India needs big projects like roads, ports, energy plants, and water systems. These take many years and lots of money. The India Infrastructure Finance Company Limited (IIFCL) helps make these projects happen. It gives long-term money and support. It also brings others in, like banks and private companies. This makes building bridges, highways, and power plants easier.

Why IIFCL Exists
Before IIFCL, many infrastructure projects stalled because funding was short or too expensive. Big projects need loans that last a long time. Regular banks often did not give such loans easily. IIFCL was created in 2006 to fill that gap. It was set up by the Government of India to give long-term finance to real and workable infrastructure projects.
IIFCL also helps bring private companies into building public infrastructure. It supports public-private partnerships (PPPs). PPPs mean the government and private side work together. This setup lowers government spending and brings better efficiency. That was one key goal when IIFCL started.
Main Functions of IIFCL
1. Direct Lending:
IIFCL gives long-term loans directly to infrastructure projects. These loans match the long time those projects take to earn back money.
2. Takeout Finance:
Sometimes banks give short-term money to projects. Later, IIFCL takes over those loans for the long run. This frees the banks to lend to new projects.
3. Refinance:
IIFCL gives money again to banks and other finance institutions for the loans they already gave to infrastructure projects. That helps those institutions manage risk and keep lending.
4. Credit Enhancement:
IIFCL helps improve the credit quality of project loans or bonds. This makes it easier for projects to raise money from investors at better rates.
5. Investment in InvITs and Bonds:
IIFCL can invest in infrastructure investment trusts (InvITs) or buy bonds tied to infrastructure. This adds more money and stability to the sector.
6. Policy and Advisory Support:
Besides money, IIFCL gives advice. It shares ideas with the government on how to improve infrastructure financing. It also helps with structuring deals and preparing projects.
Special Purpose and Structure
IIFCL works under a government scheme called SIFTI (Scheme for Financing Viable Infrastructure Projects). This scheme sets the rules for how IIFCL lends and supports projects. It makes sure money is used for the right kind of projects and that the process is clear.
The government can guarantee IIFCL’s borrowings. That means IIFCL can borrow at lower cost and pass that benefit to infrastructure projects. This helps reduce the cost of funds for big builds.
IIFCL is also registered with the Reserve Bank of India as an NBFC-ND-IFC. That means it follows certain rules to stay safe and stable while lending.

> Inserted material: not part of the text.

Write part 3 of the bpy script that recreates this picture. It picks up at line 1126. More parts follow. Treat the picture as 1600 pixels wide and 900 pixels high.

Impact on Private Investment and PPPs
IIFCL’s support made private investors trust infrastructure more. When a strong government-backed body helps with finance or credit, private players feel safer to join. That led to more public-private partnership projects. These projects help build infrastructure while sharing costs and risks.
The institution also helped change the way the country plans and approves large infrastructure deals. It pushed for clear project selection, better appraisal, and faster approvals through a framework that includes various stakeholders.
Recent Role and Performance
IIFCL keeps growing and supporting new projects. It also helps refinance older loans and keeps the flow of infrastructure credit active. The company’s borrowings and loan book are managed to match project needs. The government’s backing and careful financial management keep its cost of funds in check.
IIFCL also plays a part in promoting world-class infrastructure. It tries to bring in best practices in finance and build its own team and skill set to help India develop better projects.
Why It Matters
Infrastructure is the base for growth. Without good roads, energy, water, and transport, other parts of the economy slow down. IIFCL helps keep the money moving for these big needs. It makes long projects doable. It brings in others too. That helps India grow faster and more smartly.
Conclusion
IIFCL fills a key gap in India’s infrastructure world. It gives long-term loans. It helps banks and private partners. It makes big projects less risky. It also supports the government in planning and funding. Over time, it helps bring better roads, power, bridges, and systems to people. That makes life easier and the economy stronger.